Inspirada no icónico sketch de Herman José, “Eu é que sou o presidente da junta”, proponho que façamos aqui uma inversão satírica: “Eu é que não sou o dono da imobiliária”. Porque a ser, aparentemente, estava muito melhor na vida. Num país onde o setor imobiliário registou um crescimento de cerca de 20% em 2024 – um número que salta à vista e que não parece incomodar os nossos governantes –, quem tem casas ou terrenos para vender aos estrangeiros está de vento em popa. Mas e quem precisa de casa para morar? Pois, esses que se amanhem.
O tema da habitação tem sido uma dor de cabeça para os portugueses comuns, que se deparam com preços cada vez mais proibitivos, rendas impagáveis e uma classe política que, em vez de procurar soluções para a crise habitacional, está mais preocupada em fazer bons investimentos. É que já não falamos apenas de casos isolados de governantes com interesses privados, mas de um verdadeiro caldo de conflitos de interesse num país habituado a fazer da ilegalidade legalidade.
Primeiro foi o Secretário de Estado que acabou por se demitir – não por vergonha, mas porque a pressão mediática se tornou insustentável. Sabe-se que também o Primeiro-Ministro tem interesses diretos numa empresa com ação no setor imobiliário e que poderá lucrar com as novas leis que ele próprio promoveu. Depois, a Ministra da Justiça, cujo nome deveria ser sinónimo de integridade e equidade, mas que também tem um pézinho no negócio. Juntam-se à lista ainda quatro deputados do Chega. E o que têm em comum? Todos são donos ou têm participações em empresas imobiliárias que, por um acaso muito conveniente, vão beneficiar diretamente das políticas aprovadas com o seu voto.

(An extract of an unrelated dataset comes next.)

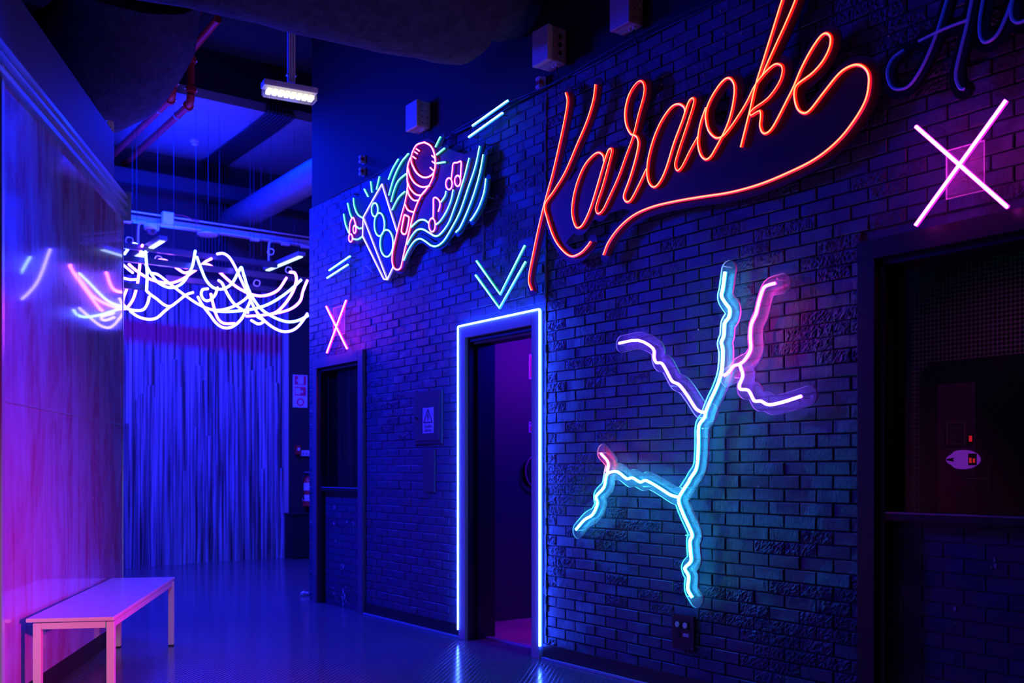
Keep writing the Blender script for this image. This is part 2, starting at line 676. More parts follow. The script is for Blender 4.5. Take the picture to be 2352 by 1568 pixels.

Aliás, se ainda restavam dúvidas sobre a direção que a direita portuguesa estava a tomar, a recente aprovação da Lei dos Solos dissipou-as. Esta medida, vendida ao povo como uma forma de aumentar a oferta habitacional, permite a construção em solo rústico e já abriu caminho para a especulação imobiliária desenfreada. Dizem que é para resolver o problema da falta de habitação, mas não é difícil perceber quem será o verdadeiro beneficiado: não são as famílias que procuram uma casa para viver.
Entre nós, um à parte, Portugal continua a descer nos rankings da transparência e a subir na lista dos países onde se vive pior com um salário médio. No último índice de perceção da corrupção, caímos nove posições, passando para o 43.º lugar entre 180 países. Poderá parecer um detalhe, mas este é um reflexo direto da forma como a nossa classe política tem conduzido os destinos do país.
Se olharmos para a história recente da política portuguesa, não é de estranhar que o setor imobiliário tenha se tornado o novo filão de ouro. Primeiro foram as empresas de comunicação, com vários políticos a saltar diretamente para grupos de media e a controlar a narrativa. Depois, as consultoras com ligações ao Brasil, que serviram de ponte para todo o tipo de negócios obscuros e bem remunerados, claro. Agora, a moda é o imobiliário.
O mais curioso é ver como o Chega, que tanto brada contra a corrupção e os jogos de bastidores, se revela tão igual aos outros partidos quando se trata de aproveitar oportunidades de negócio. Entre discursos inflamados e promessas de moralização da vida pública, quatro dos seus deputados encaixam-se na mesma fórmula: donos de imobiliárias, com interesses diretos na legislação que aprovaram.
O que fica de tudo isto é a sensação de que o país continua entregue a um grupo restrito de pessoas que, independentemente do partido que representam, sabem como tirar proveito das decisões que tomam. O cidadão comum, esse, continua a trabalhar para pagar uma renda que o obrigue a sacrificar mais de metade do salário ou a contar os tostões para um crédito à habitação que talvez nunca consiga pagar até ao fim da vida.
E enquanto a comunicação social faz o seu papel de escrutínio, os opinion makers construem já a retórica, em todos os canais televisivos e programas de opinião, feitos papagaios de imitação, de que, se continuarmos assim, a apertar o escrutínio, ninguém quererá governar e só restarão os indigentes. Mas os indigentes já lá estão, e penso que falo por muitos quando digo que grande parte daqueles a quem pagamos para estar na política podem muito bem voltar a dedicar-se em exclusivo às suas atividades profissionais, os que as têm. Ninguém sentirá falta do seu patriotismo de conveniência.